### Requirement
Begin with the first line of the material and write out each line exactly, ending with the line that contains "S.camera = co". Pictures are not part of the copy.

### Provided data
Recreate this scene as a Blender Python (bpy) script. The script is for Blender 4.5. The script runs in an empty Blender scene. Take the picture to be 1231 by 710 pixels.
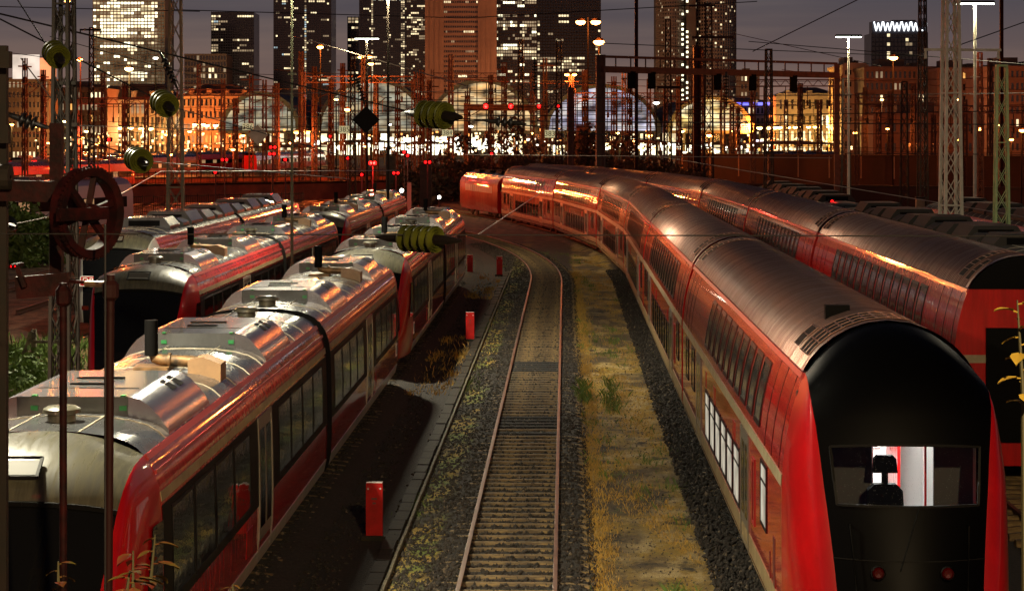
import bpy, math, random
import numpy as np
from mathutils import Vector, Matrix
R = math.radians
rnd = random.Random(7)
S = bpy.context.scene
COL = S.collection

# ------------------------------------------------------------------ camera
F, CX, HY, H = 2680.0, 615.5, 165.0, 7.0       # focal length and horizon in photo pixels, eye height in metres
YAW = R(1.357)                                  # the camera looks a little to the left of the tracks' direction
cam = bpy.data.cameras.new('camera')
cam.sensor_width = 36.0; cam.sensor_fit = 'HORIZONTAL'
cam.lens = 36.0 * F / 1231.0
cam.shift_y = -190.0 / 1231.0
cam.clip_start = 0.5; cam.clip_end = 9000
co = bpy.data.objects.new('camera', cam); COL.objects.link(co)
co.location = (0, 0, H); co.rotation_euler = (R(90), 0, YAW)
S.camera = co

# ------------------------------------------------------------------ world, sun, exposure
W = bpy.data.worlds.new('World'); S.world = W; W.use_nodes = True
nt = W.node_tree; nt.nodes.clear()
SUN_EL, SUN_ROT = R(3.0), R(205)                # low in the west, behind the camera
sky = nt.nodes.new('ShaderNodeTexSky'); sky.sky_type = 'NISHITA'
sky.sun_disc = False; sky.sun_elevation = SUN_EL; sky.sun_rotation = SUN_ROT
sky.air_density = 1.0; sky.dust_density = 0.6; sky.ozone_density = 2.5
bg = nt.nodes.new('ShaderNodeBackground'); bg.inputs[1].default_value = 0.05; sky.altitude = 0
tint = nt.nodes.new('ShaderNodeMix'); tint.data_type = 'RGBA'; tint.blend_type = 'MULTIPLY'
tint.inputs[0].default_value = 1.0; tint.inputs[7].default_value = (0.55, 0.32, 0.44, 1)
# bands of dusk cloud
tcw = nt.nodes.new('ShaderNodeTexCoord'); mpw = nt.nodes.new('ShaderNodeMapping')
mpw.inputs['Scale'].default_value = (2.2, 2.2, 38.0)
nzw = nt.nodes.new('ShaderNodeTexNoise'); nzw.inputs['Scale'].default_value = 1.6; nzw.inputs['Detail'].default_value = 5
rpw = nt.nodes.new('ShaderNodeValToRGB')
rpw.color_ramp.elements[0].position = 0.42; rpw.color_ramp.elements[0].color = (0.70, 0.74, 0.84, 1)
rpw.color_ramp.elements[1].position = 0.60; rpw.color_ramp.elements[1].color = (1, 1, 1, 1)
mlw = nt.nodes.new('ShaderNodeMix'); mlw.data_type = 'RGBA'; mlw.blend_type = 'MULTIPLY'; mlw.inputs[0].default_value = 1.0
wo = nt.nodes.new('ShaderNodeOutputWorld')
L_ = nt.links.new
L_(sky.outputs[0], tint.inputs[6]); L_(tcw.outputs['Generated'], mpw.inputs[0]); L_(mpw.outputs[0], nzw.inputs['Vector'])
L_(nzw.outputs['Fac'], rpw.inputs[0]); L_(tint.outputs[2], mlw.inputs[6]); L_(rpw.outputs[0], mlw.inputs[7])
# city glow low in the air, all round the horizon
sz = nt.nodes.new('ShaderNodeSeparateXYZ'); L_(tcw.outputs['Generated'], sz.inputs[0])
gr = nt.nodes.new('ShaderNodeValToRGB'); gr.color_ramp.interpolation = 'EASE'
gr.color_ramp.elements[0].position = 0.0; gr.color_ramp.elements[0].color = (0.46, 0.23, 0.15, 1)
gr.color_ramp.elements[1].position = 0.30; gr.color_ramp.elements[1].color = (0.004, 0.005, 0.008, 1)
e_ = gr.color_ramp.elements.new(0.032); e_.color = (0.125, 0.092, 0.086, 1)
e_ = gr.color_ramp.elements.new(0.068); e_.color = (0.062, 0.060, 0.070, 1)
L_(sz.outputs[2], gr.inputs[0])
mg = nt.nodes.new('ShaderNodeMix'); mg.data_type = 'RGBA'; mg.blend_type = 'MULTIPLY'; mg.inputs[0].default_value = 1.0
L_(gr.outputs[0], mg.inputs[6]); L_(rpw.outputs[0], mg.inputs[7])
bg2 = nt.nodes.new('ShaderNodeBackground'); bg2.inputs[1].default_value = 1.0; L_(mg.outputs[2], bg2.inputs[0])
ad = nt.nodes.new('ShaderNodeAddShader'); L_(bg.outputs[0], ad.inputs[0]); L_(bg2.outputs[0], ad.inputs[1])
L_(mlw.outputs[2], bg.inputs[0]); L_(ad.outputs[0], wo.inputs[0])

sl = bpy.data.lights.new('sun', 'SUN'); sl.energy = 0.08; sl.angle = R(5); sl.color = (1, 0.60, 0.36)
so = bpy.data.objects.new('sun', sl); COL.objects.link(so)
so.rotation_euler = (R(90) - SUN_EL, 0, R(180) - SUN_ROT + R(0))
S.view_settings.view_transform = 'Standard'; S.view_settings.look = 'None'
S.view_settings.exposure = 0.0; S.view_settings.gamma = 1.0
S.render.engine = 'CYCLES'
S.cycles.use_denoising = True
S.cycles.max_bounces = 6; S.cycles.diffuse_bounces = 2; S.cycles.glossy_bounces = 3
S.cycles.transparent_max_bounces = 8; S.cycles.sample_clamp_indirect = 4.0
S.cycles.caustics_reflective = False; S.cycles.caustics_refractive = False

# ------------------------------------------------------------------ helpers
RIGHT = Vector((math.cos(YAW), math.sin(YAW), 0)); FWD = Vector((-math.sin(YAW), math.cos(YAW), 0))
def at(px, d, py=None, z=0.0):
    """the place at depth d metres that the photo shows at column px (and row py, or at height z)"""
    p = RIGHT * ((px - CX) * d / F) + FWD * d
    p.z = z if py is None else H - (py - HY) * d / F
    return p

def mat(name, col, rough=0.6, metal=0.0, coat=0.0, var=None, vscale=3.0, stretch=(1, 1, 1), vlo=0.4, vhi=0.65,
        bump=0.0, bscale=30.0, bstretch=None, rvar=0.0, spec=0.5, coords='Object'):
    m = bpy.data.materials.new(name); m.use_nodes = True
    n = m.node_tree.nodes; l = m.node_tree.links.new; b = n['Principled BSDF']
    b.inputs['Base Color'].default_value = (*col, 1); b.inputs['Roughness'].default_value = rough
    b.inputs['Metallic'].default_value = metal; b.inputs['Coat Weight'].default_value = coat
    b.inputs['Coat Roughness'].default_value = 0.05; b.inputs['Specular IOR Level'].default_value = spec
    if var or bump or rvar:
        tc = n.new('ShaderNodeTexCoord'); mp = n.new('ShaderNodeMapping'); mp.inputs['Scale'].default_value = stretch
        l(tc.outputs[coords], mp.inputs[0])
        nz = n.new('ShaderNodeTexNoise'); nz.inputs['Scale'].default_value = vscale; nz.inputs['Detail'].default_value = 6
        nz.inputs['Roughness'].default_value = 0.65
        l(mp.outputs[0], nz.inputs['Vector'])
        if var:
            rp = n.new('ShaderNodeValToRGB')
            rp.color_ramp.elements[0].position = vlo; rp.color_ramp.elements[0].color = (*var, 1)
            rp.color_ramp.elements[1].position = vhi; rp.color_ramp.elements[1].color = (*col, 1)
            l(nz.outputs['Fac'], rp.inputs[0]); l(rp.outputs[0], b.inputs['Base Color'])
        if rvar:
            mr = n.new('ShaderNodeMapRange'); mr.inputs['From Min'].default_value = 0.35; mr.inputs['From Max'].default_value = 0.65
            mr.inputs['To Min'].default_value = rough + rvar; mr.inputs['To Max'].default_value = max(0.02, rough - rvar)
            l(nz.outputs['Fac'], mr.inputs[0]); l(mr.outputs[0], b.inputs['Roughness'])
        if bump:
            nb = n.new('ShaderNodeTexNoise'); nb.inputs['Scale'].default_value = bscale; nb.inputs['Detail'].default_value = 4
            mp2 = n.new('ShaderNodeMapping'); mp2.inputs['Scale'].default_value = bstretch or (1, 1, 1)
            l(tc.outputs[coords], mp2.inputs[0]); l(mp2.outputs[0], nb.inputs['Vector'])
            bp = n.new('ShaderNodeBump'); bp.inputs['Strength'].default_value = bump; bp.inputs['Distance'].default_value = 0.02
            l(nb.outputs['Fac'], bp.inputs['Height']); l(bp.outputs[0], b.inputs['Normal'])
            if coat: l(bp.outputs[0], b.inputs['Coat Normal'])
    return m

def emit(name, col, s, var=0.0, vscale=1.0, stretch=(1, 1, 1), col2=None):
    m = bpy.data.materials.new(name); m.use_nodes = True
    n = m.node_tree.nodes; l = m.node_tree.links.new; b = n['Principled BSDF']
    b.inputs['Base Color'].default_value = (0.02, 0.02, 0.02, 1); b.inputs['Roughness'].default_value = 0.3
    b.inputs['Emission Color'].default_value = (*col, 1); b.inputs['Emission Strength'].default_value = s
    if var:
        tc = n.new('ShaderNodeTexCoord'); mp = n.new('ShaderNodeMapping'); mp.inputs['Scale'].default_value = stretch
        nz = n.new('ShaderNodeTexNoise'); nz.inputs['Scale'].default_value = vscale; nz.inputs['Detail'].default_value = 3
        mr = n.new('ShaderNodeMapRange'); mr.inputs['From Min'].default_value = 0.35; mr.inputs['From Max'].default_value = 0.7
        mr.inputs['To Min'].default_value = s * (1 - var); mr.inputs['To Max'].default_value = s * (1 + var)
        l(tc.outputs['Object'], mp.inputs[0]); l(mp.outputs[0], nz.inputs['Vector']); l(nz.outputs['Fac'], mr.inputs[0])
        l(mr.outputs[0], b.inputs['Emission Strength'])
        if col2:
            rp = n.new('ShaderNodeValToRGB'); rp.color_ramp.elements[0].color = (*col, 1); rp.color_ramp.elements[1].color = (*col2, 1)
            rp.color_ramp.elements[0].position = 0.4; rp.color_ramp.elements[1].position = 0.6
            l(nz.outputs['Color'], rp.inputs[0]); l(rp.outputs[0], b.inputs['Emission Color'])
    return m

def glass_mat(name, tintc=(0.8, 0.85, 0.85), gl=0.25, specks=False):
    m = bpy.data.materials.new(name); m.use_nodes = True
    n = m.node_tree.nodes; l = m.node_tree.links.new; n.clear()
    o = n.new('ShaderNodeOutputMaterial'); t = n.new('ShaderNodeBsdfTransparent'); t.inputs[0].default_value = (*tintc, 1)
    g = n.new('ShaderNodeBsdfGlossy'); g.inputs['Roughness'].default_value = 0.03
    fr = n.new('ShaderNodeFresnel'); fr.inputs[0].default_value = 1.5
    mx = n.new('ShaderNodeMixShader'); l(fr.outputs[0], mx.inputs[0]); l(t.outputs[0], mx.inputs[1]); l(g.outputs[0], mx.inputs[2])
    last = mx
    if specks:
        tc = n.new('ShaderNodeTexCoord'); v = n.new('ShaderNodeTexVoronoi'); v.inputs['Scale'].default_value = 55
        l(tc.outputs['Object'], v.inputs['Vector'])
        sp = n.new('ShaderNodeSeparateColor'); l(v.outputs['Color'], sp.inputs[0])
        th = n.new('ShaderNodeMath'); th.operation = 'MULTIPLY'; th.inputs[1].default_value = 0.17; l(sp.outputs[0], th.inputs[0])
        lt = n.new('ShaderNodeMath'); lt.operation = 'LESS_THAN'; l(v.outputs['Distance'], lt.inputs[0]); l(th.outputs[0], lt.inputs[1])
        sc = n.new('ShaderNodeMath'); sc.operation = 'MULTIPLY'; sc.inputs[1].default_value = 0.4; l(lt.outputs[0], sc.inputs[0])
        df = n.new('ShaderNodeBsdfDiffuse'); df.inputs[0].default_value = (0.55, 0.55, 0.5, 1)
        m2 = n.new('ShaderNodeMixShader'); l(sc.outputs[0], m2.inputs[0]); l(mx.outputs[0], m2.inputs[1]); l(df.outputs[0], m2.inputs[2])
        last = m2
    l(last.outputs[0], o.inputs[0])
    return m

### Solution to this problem
Recreate this scene as a Blender Python (bpy) script. The script is for Blender 4.5. The script runs in an empty Blender scene. Take the picture to be 1231 by 710 pixels.
import bpy, math, random
import numpy as np
from mathutils import Vector, Matrix
R = math.radians
rnd = random.Random(7)
S = bpy.context.scene
COL = S.collection

# ------------------------------------------------------------------ camera
F, CX, HY, H = 2680.0, 615.5, 165.0, 7.0       # focal length and horizon in photo pixels, eye height in metres
YAW = R(1.357)                                  # the camera looks a little to the left of the tracks' direction
cam = bpy.data.cameras.new('camera')
cam.sensor_width = 36.0; cam.sensor_fit = 'HORIZONTAL'
cam.lens = 36.0 * F / 1231.0
cam.shift_y = -190.0 / 1231.0
cam.clip_start = 0.5; cam.clip_end = 9000
co = bpy.data.objects.new('camera', cam); COL.objects.link(co)
co.location = (0, 0, H); co.rotation_euler = (R(90), 0, YAW)
S.camera = co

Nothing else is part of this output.